Three words new investors get told mean the same thing. They don't. One is a list, one is a structure, the third is a different structure. The rule that matters for your ISA.
OEIC vs ETF vs active fund - the differences UK investors care about
| Feature | Mutual fund (OEIC) | ETF | Active fund |
|---|---|---|---|
| Pricing | Once per day | Live in market hours | Once per day |
| Typical OCF | 0.13% - 0.25% | 0.07% - 0.25% | 0.50% - 1.50% |
| Minimum buy | £100 ish | One share (£5+) | £100 ish |
| Auto-invest | Excellent | Platform-dependent | Excellent |
| Tracks an index | If passive | If passive | No |
For most UK investors, pick the cheapest passive option your platform supports.
Key takeaways
An index is just a list of companies, like the FTSE 100. It is a measurement, not something you can buy.

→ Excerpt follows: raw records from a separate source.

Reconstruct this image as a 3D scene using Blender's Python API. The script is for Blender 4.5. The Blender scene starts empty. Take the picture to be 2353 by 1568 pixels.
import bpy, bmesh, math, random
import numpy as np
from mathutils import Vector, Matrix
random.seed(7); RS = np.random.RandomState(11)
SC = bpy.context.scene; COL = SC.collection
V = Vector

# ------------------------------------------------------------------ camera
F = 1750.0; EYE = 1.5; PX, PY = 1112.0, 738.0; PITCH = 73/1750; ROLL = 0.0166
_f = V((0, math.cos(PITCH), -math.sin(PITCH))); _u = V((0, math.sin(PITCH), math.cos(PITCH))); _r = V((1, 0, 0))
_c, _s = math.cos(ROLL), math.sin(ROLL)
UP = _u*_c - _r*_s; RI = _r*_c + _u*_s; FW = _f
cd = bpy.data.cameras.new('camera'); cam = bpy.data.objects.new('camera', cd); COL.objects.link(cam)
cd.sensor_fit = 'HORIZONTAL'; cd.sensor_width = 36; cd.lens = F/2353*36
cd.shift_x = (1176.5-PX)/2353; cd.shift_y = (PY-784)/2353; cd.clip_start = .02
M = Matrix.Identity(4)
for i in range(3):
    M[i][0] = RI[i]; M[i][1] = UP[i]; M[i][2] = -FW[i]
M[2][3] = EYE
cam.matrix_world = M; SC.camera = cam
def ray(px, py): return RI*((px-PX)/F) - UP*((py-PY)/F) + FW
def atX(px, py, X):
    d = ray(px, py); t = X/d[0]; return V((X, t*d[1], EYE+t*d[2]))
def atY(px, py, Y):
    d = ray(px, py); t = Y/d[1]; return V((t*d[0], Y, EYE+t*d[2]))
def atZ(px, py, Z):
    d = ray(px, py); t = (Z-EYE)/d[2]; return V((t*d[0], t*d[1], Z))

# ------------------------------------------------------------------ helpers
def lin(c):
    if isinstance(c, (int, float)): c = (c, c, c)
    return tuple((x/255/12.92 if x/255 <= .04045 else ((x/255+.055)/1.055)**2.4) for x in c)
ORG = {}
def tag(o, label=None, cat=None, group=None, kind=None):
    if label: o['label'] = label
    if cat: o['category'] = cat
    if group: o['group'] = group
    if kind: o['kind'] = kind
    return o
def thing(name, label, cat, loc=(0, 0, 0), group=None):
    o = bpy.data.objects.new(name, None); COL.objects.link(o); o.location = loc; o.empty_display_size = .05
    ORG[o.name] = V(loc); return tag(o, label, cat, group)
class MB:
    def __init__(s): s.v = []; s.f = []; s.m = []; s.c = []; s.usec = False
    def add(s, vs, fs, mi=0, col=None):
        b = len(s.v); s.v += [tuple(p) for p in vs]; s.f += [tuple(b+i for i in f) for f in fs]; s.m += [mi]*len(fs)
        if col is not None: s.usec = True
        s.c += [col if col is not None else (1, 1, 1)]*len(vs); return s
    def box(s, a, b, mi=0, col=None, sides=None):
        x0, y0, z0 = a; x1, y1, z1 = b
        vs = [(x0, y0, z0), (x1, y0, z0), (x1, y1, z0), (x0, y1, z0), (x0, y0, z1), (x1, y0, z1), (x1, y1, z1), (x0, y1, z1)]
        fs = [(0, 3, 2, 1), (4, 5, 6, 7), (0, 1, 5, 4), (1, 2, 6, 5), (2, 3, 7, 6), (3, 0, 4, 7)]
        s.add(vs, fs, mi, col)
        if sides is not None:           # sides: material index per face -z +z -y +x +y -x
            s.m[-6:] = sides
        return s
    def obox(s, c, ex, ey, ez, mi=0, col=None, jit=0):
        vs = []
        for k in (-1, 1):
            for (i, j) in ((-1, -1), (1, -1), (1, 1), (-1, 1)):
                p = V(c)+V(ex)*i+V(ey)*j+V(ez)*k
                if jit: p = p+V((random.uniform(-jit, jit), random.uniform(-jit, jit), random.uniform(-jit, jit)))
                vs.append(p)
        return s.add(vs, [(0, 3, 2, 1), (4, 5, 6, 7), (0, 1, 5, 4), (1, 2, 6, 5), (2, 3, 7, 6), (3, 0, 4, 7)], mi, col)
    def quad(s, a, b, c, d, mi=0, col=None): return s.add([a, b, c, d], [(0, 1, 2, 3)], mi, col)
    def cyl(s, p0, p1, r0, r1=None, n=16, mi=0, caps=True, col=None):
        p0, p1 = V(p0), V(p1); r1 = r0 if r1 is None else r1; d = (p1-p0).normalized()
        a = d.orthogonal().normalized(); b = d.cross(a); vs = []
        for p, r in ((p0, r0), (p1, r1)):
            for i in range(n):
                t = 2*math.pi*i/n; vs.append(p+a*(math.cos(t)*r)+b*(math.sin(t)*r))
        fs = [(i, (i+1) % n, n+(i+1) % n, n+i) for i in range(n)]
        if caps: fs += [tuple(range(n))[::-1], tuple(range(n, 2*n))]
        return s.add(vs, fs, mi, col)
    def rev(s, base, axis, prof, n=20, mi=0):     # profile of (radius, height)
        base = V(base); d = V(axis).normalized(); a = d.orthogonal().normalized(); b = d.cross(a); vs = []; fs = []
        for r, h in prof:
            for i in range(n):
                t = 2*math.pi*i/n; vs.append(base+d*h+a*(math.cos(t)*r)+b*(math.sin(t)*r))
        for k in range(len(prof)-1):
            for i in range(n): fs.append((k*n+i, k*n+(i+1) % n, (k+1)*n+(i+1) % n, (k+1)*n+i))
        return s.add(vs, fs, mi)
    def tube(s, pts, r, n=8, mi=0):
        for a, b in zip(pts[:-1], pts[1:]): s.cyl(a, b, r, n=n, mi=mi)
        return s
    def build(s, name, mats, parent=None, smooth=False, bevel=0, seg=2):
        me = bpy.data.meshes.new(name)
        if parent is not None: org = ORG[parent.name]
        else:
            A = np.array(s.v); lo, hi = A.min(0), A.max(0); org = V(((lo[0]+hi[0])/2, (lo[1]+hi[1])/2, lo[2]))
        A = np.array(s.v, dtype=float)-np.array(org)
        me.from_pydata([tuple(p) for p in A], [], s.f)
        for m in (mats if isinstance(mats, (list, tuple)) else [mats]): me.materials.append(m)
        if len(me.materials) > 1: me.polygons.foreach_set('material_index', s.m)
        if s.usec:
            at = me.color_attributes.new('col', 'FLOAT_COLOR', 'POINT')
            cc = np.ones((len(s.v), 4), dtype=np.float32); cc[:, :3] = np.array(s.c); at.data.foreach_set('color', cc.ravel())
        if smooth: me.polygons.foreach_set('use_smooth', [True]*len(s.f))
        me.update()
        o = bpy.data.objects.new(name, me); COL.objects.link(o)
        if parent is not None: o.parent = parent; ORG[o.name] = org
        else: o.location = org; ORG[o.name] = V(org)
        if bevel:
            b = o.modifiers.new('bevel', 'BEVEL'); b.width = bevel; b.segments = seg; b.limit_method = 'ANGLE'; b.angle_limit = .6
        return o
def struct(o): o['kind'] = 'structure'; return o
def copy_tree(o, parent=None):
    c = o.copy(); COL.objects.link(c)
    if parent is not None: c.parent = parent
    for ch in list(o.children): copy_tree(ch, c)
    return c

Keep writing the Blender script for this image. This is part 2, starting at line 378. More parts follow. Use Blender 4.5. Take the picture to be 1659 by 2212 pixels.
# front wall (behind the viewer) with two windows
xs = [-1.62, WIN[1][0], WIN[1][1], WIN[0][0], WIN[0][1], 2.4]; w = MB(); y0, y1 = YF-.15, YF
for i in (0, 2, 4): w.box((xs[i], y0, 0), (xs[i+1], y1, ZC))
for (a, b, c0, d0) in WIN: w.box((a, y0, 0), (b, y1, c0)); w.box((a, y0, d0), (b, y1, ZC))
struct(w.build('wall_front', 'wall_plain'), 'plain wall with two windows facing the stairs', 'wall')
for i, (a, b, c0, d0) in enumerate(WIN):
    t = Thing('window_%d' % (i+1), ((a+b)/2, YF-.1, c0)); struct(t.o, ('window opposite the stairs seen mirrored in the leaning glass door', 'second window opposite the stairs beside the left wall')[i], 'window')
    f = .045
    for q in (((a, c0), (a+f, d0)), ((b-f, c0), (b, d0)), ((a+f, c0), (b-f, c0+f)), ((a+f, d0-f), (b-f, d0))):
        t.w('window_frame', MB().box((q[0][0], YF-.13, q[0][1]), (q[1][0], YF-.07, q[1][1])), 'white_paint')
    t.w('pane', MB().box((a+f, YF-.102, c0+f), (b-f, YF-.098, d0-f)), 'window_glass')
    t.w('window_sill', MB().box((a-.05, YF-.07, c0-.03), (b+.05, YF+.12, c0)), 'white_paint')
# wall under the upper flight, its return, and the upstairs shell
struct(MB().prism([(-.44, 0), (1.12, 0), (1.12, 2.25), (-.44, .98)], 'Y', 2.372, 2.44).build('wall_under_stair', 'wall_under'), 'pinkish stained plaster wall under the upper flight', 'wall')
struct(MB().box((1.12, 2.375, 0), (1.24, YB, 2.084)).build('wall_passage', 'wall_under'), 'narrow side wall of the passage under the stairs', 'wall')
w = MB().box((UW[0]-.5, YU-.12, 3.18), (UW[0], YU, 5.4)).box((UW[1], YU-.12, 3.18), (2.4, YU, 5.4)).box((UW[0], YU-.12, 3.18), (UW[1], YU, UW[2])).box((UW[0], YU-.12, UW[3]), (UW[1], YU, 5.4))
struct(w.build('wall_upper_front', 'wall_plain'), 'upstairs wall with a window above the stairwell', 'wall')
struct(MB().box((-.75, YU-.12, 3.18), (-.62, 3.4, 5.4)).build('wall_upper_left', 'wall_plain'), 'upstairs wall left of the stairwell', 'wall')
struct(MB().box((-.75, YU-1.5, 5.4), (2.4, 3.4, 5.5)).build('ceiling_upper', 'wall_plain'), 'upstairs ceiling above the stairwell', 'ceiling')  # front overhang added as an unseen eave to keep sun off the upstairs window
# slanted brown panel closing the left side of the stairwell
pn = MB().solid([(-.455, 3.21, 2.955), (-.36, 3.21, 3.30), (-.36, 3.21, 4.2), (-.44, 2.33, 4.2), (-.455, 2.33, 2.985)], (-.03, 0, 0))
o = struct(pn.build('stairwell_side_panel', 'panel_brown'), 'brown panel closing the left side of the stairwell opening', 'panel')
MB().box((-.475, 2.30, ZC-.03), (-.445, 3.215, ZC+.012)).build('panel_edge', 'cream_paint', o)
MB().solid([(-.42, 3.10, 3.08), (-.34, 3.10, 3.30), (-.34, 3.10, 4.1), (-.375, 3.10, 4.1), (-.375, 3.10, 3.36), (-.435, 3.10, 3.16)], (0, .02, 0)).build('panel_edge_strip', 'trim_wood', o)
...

An index fund is a fund that tracks an index. It can be structured as either an ETF or a mutual fund (OEIC in the UK).
ETFs trade on a stock exchange like shares. Mutual funds price once a day and are bought directly from the fund provider.
For long-term UK investors, the wrapper matters less than the cost. A cheap global tracker, in either format, beats nearly everything else.